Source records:

··········

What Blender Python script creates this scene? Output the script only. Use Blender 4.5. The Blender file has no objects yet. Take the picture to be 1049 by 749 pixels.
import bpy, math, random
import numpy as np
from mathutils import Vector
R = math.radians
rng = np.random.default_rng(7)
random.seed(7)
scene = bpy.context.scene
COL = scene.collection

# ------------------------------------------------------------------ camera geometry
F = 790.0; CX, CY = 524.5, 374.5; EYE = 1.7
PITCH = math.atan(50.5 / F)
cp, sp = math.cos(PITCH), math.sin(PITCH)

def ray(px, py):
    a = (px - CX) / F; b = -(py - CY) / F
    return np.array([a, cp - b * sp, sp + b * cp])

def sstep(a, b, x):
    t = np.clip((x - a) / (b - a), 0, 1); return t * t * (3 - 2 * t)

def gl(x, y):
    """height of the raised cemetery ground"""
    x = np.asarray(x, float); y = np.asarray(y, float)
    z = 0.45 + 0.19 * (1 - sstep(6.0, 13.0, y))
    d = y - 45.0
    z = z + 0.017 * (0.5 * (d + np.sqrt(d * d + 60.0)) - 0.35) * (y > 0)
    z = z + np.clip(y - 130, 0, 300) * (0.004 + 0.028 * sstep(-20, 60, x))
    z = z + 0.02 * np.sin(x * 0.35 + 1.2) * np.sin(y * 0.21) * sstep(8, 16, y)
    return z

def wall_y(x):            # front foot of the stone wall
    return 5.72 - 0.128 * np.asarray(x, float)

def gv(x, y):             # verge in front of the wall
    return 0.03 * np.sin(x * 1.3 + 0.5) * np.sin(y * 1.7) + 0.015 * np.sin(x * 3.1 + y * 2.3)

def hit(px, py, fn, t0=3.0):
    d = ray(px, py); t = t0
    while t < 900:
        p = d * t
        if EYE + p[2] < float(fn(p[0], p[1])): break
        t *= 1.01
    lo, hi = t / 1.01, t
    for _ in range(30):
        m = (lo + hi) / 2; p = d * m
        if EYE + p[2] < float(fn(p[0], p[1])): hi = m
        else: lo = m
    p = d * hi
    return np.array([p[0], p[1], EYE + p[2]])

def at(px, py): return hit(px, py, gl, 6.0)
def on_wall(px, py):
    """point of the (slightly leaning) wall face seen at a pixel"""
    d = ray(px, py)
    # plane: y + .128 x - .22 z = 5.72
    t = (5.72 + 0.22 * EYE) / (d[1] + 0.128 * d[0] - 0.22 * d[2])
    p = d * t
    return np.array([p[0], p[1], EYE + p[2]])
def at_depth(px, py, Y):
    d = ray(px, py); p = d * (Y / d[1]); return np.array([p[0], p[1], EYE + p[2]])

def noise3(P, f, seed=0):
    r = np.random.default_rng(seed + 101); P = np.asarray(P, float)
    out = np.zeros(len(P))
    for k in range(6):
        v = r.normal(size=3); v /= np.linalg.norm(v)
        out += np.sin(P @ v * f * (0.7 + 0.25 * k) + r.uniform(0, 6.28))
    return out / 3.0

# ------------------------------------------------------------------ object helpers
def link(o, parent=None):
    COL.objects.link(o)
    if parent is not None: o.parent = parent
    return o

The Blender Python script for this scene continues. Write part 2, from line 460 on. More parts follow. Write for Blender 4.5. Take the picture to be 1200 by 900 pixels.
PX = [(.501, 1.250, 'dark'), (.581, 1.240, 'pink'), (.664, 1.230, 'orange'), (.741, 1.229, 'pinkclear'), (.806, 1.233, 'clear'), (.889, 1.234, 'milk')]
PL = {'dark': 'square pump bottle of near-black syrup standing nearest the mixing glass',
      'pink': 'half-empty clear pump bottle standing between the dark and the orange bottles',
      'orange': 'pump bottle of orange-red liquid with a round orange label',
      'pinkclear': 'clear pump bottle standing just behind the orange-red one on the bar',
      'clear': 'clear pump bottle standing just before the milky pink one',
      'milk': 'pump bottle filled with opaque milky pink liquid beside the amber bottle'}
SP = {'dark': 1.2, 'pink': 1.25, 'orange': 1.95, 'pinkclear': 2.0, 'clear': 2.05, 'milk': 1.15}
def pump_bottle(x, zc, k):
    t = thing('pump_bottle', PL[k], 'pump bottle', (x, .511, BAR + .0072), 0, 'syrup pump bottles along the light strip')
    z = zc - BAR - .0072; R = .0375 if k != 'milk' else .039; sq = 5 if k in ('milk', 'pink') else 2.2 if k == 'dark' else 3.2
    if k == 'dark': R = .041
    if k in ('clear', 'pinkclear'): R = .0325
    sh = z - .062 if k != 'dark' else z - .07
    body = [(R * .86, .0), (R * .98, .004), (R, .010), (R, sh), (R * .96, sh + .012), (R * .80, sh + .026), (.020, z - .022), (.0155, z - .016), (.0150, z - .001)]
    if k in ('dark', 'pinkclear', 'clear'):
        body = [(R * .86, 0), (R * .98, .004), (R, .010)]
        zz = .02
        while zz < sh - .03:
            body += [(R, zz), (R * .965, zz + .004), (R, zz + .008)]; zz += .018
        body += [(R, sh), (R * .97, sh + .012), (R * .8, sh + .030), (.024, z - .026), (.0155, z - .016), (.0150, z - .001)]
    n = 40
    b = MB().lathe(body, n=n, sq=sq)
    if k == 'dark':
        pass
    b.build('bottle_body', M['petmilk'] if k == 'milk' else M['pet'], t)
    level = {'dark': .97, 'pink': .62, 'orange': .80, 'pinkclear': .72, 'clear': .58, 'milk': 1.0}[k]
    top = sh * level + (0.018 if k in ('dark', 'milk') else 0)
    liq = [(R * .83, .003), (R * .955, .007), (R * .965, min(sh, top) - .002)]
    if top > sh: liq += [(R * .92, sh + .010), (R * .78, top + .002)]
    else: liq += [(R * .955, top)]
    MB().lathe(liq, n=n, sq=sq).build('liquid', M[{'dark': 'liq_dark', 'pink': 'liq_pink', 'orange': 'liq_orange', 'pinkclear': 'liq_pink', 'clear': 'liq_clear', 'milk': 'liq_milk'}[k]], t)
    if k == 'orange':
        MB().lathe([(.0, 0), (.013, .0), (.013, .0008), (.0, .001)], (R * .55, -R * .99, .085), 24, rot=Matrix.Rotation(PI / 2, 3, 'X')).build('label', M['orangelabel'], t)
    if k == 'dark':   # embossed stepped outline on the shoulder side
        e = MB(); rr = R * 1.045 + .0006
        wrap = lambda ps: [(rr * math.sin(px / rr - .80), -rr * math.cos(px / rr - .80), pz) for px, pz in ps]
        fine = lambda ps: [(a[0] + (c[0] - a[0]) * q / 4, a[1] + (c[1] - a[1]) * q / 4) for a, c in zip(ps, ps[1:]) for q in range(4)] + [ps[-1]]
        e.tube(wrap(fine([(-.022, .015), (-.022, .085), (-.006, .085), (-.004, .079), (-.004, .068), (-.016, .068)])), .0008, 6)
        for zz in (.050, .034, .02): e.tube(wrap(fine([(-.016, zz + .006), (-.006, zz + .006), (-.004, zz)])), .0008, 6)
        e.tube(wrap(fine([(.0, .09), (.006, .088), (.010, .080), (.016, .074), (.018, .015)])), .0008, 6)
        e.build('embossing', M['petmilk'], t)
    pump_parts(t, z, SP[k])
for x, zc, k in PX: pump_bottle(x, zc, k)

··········

### Written task
Emit the full listing verbatim.

### Full response
What Blender Python script creates this scene? Output the script only. Use Blender 4.5. The Blender file has no objects yet. Take the picture to be 1049 by 749 pixels.
import bpy, math, random
import numpy as np
from mathutils import Vector
R = math.radians
rng = np.random.default_rng(7)
random.seed(7)
scene = bpy.context.scene
COL = scene.collection

# ------------------------------------------------------------------ camera geometry
F = 790.0; CX, CY = 524.5, 374.5; EYE = 1.7
PITCH = math.atan(50.5 / F)
cp, sp = math.cos(PITCH), math.sin(PITCH)

def ray(px, py):
    a = (px - CX) / F; b = -(py - CY) / F
    return np.array([a, cp - b * sp, sp + b * cp])

def sstep(a, b, x):
    t = np.clip((x - a) / (b - a), 0, 1); return t * t * (3 - 2 * t)

def gl(x, y):
    """height of the raised cemetery ground"""
    x = np.asarray(x, float); y = np.asarray(y, float)
    z = 0.45 + 0.19 * (1 - sstep(6.0, 13.0, y))
    d = y - 45.0
    z = z + 0.017 * (0.5 * (d + np.sqrt(d * d + 60.0)) - 0.35) * (y > 0)
    z = z + np.clip(y - 130, 0, 300) * (0.004 + 0.028 * sstep(-20, 60, x))
    z = z + 0.02 * np.sin(x * 0.35 + 1.2) * np.sin(y * 0.21) * sstep(8, 16, y)
    return z

def wall_y(x):            # front foot of the stone wall
    return 5.72 - 0.128 * np.asarray(x, float)

def gv(x, y):             # verge in front of the wall
    return 0.03 * np.sin(x * 1.3 + 0.5) * np.sin(y * 1.7) + 0.015 * np.sin(x * 3.1 + y * 2.3)

def hit(px, py, fn, t0=3.0):
    d = ray(px, py); t = t0
    while t < 900:
        p = d * t
        if EYE + p[2] < float(fn(p[0], p[1])): break
        t *= 1.01
    lo, hi = t / 1.01, t
    for _ in range(30):
        m = (lo + hi) / 2; p = d * m
        if EYE + p[2] < float(fn(p[0], p[1])): hi = m
        else: lo = m
    p = d * hi
    return np.array([p[0], p[1], EYE + p[2]])

def at(px, py): return hit(px, py, gl, 6.0)
def on_wall(px, py):
    """point of the (slightly leaning) wall face seen at a pixel"""
    d = ray(px, py)
    # plane: y + .128 x - .22 z = 5.72
    t = (5.72 + 0.22 * EYE) / (d[1] + 0.128 * d[0] - 0.22 * d[2])
    p = d * t
    return np.array([p[0], p[1], EYE + p[2]])
def at_depth(px, py, Y):
    d = ray(px, py); p = d * (Y / d[1]); return np.array([p[0], p[1], EYE + p[2]])

def noise3(P, f, seed=0):
    r = np.random.default_rng(seed + 101); P = np.asarray(P, float)
    out = np.zeros(len(P))
    for k in range(6):
        v = r.normal(size=3); v /= np.linalg.norm(v)
        out += np.sin(P @ v * f * (0.7 + 0.25 * k) + r.uniform(0, 6.28))
    return out / 3.0

# ------------------------------------------------------------------ object helpers
def link(o, parent=None):
    COL.objects.link(o)
    if parent is not None: o.parent = parent
    return o

The Blender Python script for this scene continues. Write part 2, from line 460 on. More parts follow. Write for Blender 4.5. Take the picture to be 1200 by 900 pixels.
PX = [(.501, 1.250, 'dark'), (.581, 1.240, 'pink'), (.664, 1.230, 'orange'), (.741, 1.229, 'pinkclear'), (.806, 1.233, 'clear'), (.889, 1.234, 'milk')]
PL = {'dark': 'square pump bottle of near-black syrup standing nearest the mixing glass',
      'pink': 'half-empty clear pump bottle standing between the dark and the orange bottles',
      'orange': 'pump bottle of orange-red liquid with a round orange label',
      'pinkclear': 'clear pump bottle standing just behind the orange-red one on the bar',
      'clear': 'clear pump bottle standing just before the milky pink one',
      'milk': 'pump bottle filled with opaque milky pink liquid beside the amber bottle'}
SP = {'dark': 1.2, 'pink': 1.25, 'orange': 1.95, 'pinkclear': 2.0, 'clear': 2.05, 'milk': 1.15}
def pump_bottle(x, zc, k):
    t = thing('pump_bottle', PL[k], 'pump bottle', (x, .511, BAR + .0072), 0, 'syrup pump bottles along the light strip')
    z = zc - BAR - .0072; R = .0375 if k != 'milk' else .039; sq = 5 if k in ('milk', 'pink') else 2.2 if k == 'dark' else 3.2
    if k == 'dark': R = .041
    if k in ('clear', 'pinkclear'): R = .0325
    sh = z - .062 if k != 'dark' else z - .07
    body = [(R * .86, .0), (R * .98, .004), (R, .010), (R, sh), (R * .96, sh + .012), (R * .80, sh + .026), (.020, z - .022), (.0155, z - .016), (.0150, z - .001)]
    if k in ('dark', 'pinkclear', 'clear'):
        body = [(R * .86, 0), (R * .98, .004), (R, .010)]
        zz = .02
        while zz < sh - .03:
            body += [(R, zz), (R * .965, zz + .004), (R, zz + .008)]; zz += .018
        body += [(R, sh), (R * .97, sh + .012), (R * .8, sh + .030), (.024, z - .026), (.0155, z - .016), (.0150, z - .001)]
    n = 40
    b = MB().lathe(body, n=n, sq=sq)
    if k == 'dark':
        pass
    b.build('bottle_body', M['petmilk'] if k == 'milk' else M['pet'], t)
    level = {'dark': .97, 'pink': .62, 'orange': .80, 'pinkclear': .72, 'clear': .58, 'milk': 1.0}[k]
    top = sh * level + (0.018 if k in ('dark', 'milk') else 0)
    liq = [(R * .83, .003), (R * .955, .007), (R * .965, min(sh, top) - .002)]
    if top > sh: liq += [(R * .92, sh + .010), (R * .78, top + .002)]
    else: liq += [(R * .955, top)]
    MB().lathe(liq, n=n, sq=sq).build('liquid', M[{'dark': 'liq_dark', 'pink': 'liq_pink', 'orange': 'liq_orange', 'pinkclear': 'liq_pink', 'clear': 'liq_clear', 'milk': 'liq_milk'}[k]], t)
    if k == 'orange':
        MB().lathe([(.0, 0), (.013, .0), (.013, .0008), (.0, .001)], (R * .55, -R * .99, .085), 24, rot=Matrix.Rotation(PI / 2, 3, 'X')).build('label', M['orangelabel'], t)
    if k == 'dark':   # embossed stepped outline on the shoulder side
        e = MB(); rr = R * 1.045 + .0006
        wrap = lambda ps: [(rr * math.sin(px / rr - .80), -rr * math.cos(px / rr - .80), pz) for px, pz in ps]
        fine = lambda ps: [(a[0] + (c[0] - a[0]) * q / 4, a[1] + (c[1] - a[1]) * q / 4) for a, c in zip(ps, ps[1:]) for q in range(4)] + [ps[-1]]
        e.tube(wrap(fine([(-.022, .015), (-.022, .085), (-.006, .085), (-.004, .079), (-.004, .068), (-.016, .068)])), .0008, 6)
        for zz in (.050, .034, .02): e.tube(wrap(fine([(-.016, zz + .006), (-.006, zz + .006), (-.004, zz)])), .0008, 6)
        e.tube(wrap(fine([(.0, .09), (.006, .088), (.010, .080), (.016, .074), (.018, .015)])), .0008, 6)
        e.build('embossing', M['petmilk'], t)
    pump_parts(t, z, SP[k])
for x, zc, k in PX: pump_bottle(x, zc, k)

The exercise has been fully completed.